Le Journal de Montreal - Weekend
À LA CHASSE AUX LIKES
Dans son premier long métrage, Fabuleuses, présentement en tournage, la réalisatrice Mélanie Charbonneau s’intéresse au rapport qu’entretiennent les jeunes adultes avec les réseaux sociaux, la popularité virtuelle, la chasse aux likes et aux followers. Pour le meilleur et pour le pire, sans parodie ni jugement.
Rencontrée au bar l’Astral 2000, à Montréal, théâtre d’une scène-clé de
Fabuleuses, la cinéaste derrière les courts métrages Seule et Lunar Orbit
Rendezvous a insisté: la comédie dramatique (ou « comédie de moeurs ») qu’elle coscénarise avec Geneviève Pettersen n’a rien d’un film pour adolescents ni d’un pastiche à la Like-Moi!.

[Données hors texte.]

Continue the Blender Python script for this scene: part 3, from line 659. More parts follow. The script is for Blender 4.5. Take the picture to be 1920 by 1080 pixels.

L’oeuvre porte plutôt un regard empathique sur cette réalité souvent superficielle avec laquelle la jeune génération doit maintenant composer.
« J’avais envie de dépeindre cette période de la jeune vie adulte. Quand on vient de sortir de l’université, qu’on est dans un no man’s land, qu’on n’a été engagé nulle part, qu’on se cherche un peu, qu’on n’a pas d’argent, qu’on voudrait être plus mature et détaché de nos parents… Ce sera un moment charnière que les personnages vont vivre, le temps d’un été. »
« Dans la vie, j’aime faire rire et réfléchir, et j’ai envie de faire un film sincère, de toucher à une forme de vérité », a ajouté Mélanie Charbonneau.
HISTOIRE D’AMITIÉ
Les protagonistes et l’univers de
Fabuleuses sont inspirés de ceux de la web-série Les stagiaires, sans que la version cinématographique en soit une adaptation calquée.
Laurie (Noémie O’Farrell), une fille « ordinaire » de Saint-Eustache, débarque dans la grande ville avec, en tête, le rêve de vivre de sa plume et, particulièrement, d’être embauchée au magazine web Top. Elle réalisera vite qu’elle a avantage à agrandir son bassin d’abonnés sur Instagram et YouTube – on utilisera d’ailleurs les véritables noms des plateformes dans l’histoire – pour percer dans ce milieu très compétitif. La jeune femme cherchera alors à tirer profit de sa récente rencontre avec Clara Diamond (Juliette Gosselin), étoile du firmament numérique, spécialisée dans la promotion de produits cosmétiques, pour mousser sa propre image. Sans être une caricature, on imagine que le rayonnement de Clara, à la tête d’un mini-empire bâti autour de son seul nombril, pourrait s’apparenter à celui d’une Élisabeth Rioux, par exemple. Adulée par des milliers d’inconnus, Clara se révèle toutefois plutôt solitaire dans sa vie privée. À l’opposé, la colocataire et amie de longue date de Laurie, Élizabeth (Mounia Zahzam), musicienne et féministe convaincue, cherchera à l’éloigner des « paradis artificiels » d’internet. Clara et Élizabeth feront un peu office d’ange et de démon tirant Laurie chacun de son côté, mais Fabuleuses ne versera néanmoins pas dans le cliché de la compétition malsaine entre les trois copines. Clara perdra même un peu ses moyens devant l’indifférence d’Élizabeth à son endroit.
« On n’est pas des archétypes, a souligné Noémie O’Farrell. Il n’y a pas une fine et une méchante, c’est plus nuancé. Les filles ont quelque chose à s’apporter. »
« C’était fondamental pour moi de montrer des personnages de vraies filles fortes, réalistes, pas des "nunuches". Avec tout ce qu’elles peuvent avoir de paradoxal, de beau, de laid. Souvent, les personnages féminins en fiction sont très lisses », a plaidé Geneviève Pettersen, qui admet qu’on « rira jaune » en regardant Fabuleuses, sans que l’humour y soit cynique ni moralisateur. « C’est d’abord et avant tout une histoire d’amitié entre trois filles », a-t-elle conclu. Fabuleuses est une production de Go Films et prendra l’affiche en 2019. Le tournage prendra fin le 19 octobre.